====== Data extract

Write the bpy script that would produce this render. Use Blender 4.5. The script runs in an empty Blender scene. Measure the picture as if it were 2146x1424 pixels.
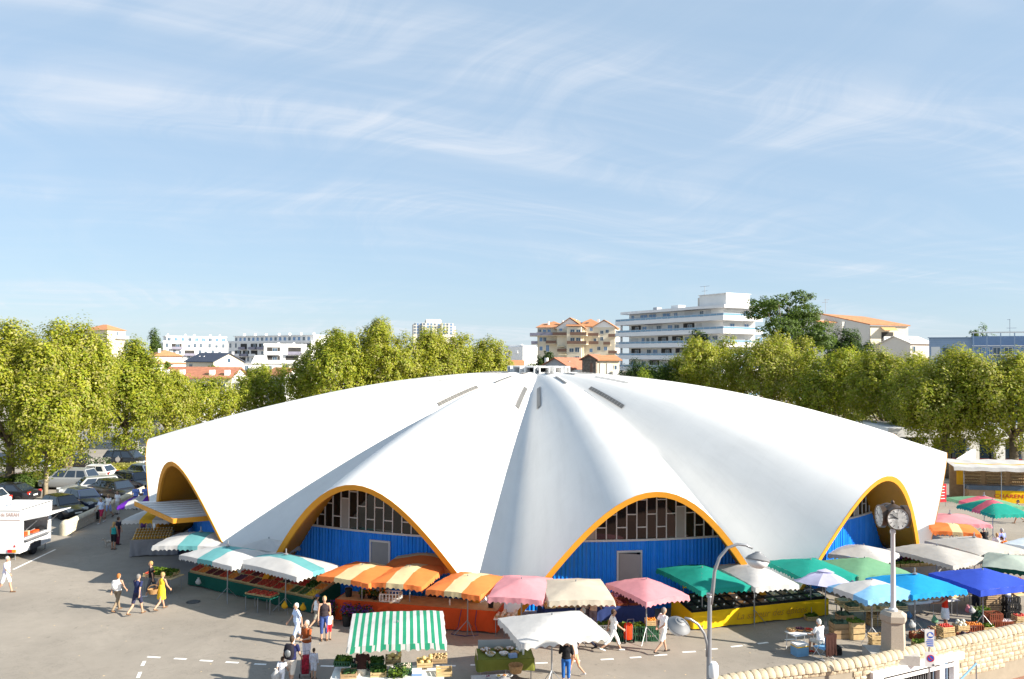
import bpy, bmesh, math, random
from mathutils import Vector, Matrix
R_ = math.radians
rnd = random.Random(7)
SC = bpy.context.scene
COL = SC.collection

# ---------------------------------------------------------------- camera, sky, sun, exposure
CAM_H = 11.34
cam_data = bpy.data.cameras.new('camera'); cam = bpy.data.objects.new('camera', cam_data); COL.objects.link(cam)
cam_data.lens = 28.0; cam_data.sensor_width = 36.0; cam_data.clip_end = 5000; cam_data.clip_start = 0.1
CAM_M = Matrix.Rotation(R_(90 + 1.30), 4, 'X') @ Matrix.Rotation(0.0075, 4, 'Z')
cam.matrix_world = Matrix.Translation((0, 0, CAM_H)) @ CAM_M
SC.camera = cam

SUN_EL = R_(28.0); SUN_AZ = math.atan2(3.0, -1.0)      # azimuth from +Y towards +X
SUN_DIR = Vector((math.sin(SUN_AZ) * math.cos(SUN_EL), math.cos(SUN_AZ) * math.cos(SUN_EL), math.sin(SUN_EL)))
world = bpy.data.worlds.new('World'); SC.world = world; world.use_nodes = True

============

## Set task
Output exactly the span of lines from the top of the listing through the line holding "COL = SC.collection", and leave every picture out.

## Solution
Write the bpy script that would produce this render. Use Blender 4.5. The script runs in an empty Blender scene. Measure the picture as if it were 2146x1424 pixels.
import bpy, bmesh, math, random
from mathutils import Vector, Matrix
R_ = math.radians
rnd = random.Random(7)
SC = bpy.context.scene
COL = SC.collection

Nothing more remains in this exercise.